__What needs to be done__
All of the data should be output character for character, except the pictures.

__Source data__
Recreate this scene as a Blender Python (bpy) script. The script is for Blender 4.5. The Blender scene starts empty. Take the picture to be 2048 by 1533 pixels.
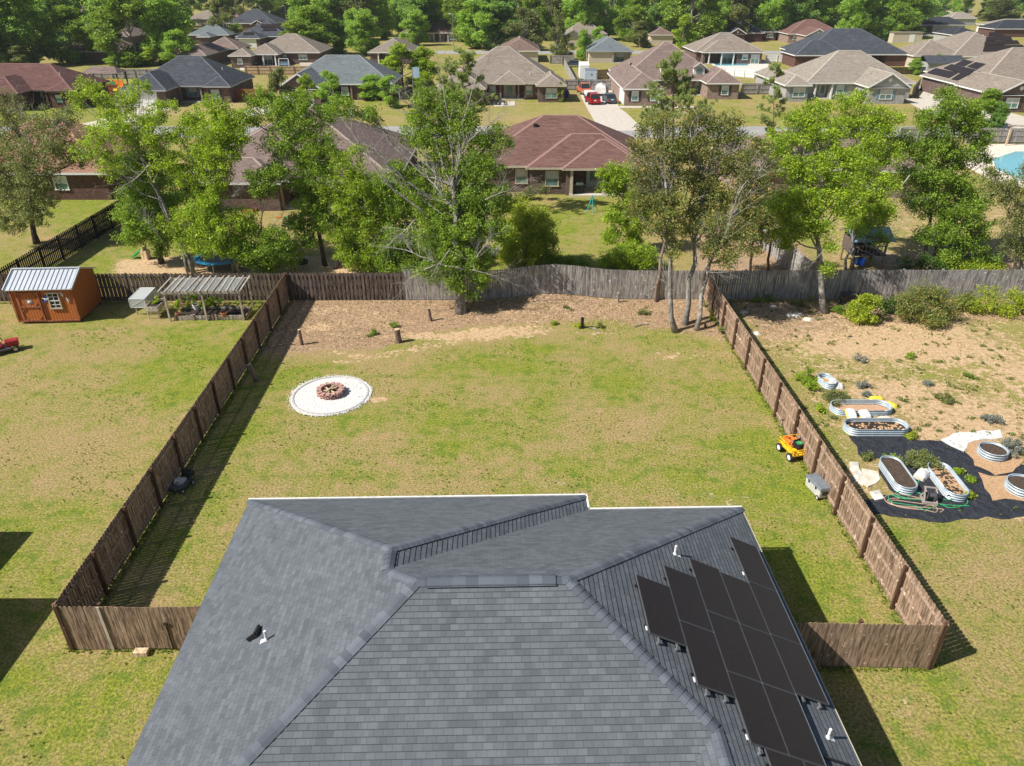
import bpy, math, random
import numpy as np
from mathutils import Vector, Matrix
R = math.radians
# ---------------- camera, sky, sun, exposure ----------------
scene = bpy.context.scene
CAM_H, PITCH, FPX, CX, CY = 18.4, R(29.04), 1470.0, 1024.0, 766.5
cam_d = bpy.data.cameras.new("camera"); cam = bpy.data.objects.new("camera", cam_d)
scene.collection.objects.link(cam); scene.camera = cam
cam.location = (0, 0, CAM_H); cam.rotation_euler = (R(90) - PITCH, 0, 0)
cam_d.sensor_width = 36; cam_d.lens = FPX / 2048 * 36; cam_d.clip_start = .3; cam_d.clip_end = 6000
SUN_EL = 45.6
sun_dir = Vector((-math.cos(R(20)) * math.cos(R(SUN_EL)), -math.sin(R(20)) * math.cos(R(SUN_EL)), math.sin(R(SUN_EL))))
world = bpy.data.worlds.new("World"); scene.world = world; world.use_nodes = True
wn = world.node_tree; sky = wn.nodes.new("ShaderNodeTexSky"); sky.sky_type = 'NISHITA'; sky.sun_disc = False
sky.sun_elevation = R(SUN_EL); sky.sun_rotation = math.atan2(sun_dir.x, sun_dir.y)
wn.links.new(sky.outputs[0], wn.nodes['Background'].inputs[0]); wn.nodes['Background'].inputs[1].default_value = .062
sun_d = bpy.data.lights.new("sun", 'SUN'); sun_d.energy = 5.0; sun_d.angle = R(.5); sun_d.color = (1, .955, .88)
sun = bpy.data.objects.new("sun", sun_d); scene.collection.objects.link(sun); sun.location = (-30, -20, 60)
sun.rotation_euler = sun_dir.to_track_quat('Z', 'Y').to_euler()
vs = scene.view_settings; vs.view_transform = 'Standard'; vs.look = 'None'; vs.exposure = 0.47; vs.gamma = 1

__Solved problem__
Recreate this scene as a Blender Python (bpy) script. The script is for Blender 4.5. The Blender scene starts empty. Take the picture to be 2048 by 1533 pixels.
import bpy, math, random
import numpy as np
from mathutils import Vector, Matrix
R = math.radians
# ---------------- camera, sky, sun, exposure ----------------
scene = bpy.context.scene
CAM_H, PITCH, FPX, CX, CY = 18.4, R(29.04), 1470.0, 1024.0, 766.5
cam_d = bpy.data.cameras.new("camera"); cam = bpy.data.objects.new("camera", cam_d)
scene.collection.objects.link(cam); scene.camera = cam
cam.location = (0, 0, CAM_H); cam.rotation_euler = (R(90) - PITCH, 0, 0)
cam_d.sensor_width = 36; cam_d.lens = FPX / 2048 * 36; cam_d.clip_start = .3; cam_d.clip_end = 6000
SUN_EL = 45.6
sun_dir = Vector((-math.cos(R(20)) * math.cos(R(SUN_EL)), -math.sin(R(20)) * math.cos(R(SUN_EL)), math.sin(R(SUN_EL))))
world = bpy.data.worlds.new("World"); scene.world = world; world.use_nodes = True
wn = world.node_tree; sky = wn.nodes.new("ShaderNodeTexSky"); sky.sky_type = 'NISHITA'; sky.sun_disc = False
sky.sun_elevation = R(SUN_EL); sky.sun_rotation = math.atan2(sun_dir.x, sun_dir.y)
wn.links.new(sky.outputs[0], wn.nodes['Background'].inputs[0]); wn.nodes['Background'].inputs[1].default_value = .062
sun_d = bpy.data.lights.new("sun", 'SUN'); sun_d.energy = 5.0; sun_d.angle = R(.5); sun_d.color = (1, .955, .88)
sun = bpy.data.objects.new("sun", sun_d); scene.collection.objects.link(sun); sun.location = (-30, -20, 60)
sun.rotation_euler = sun_dir.to_track_quat('Z', 'Y').to_euler()
vs = scene.view_settings; vs.view_transform = 'Standard'; vs.look = 'None'; vs.exposure = 0.47; vs.gamma = 1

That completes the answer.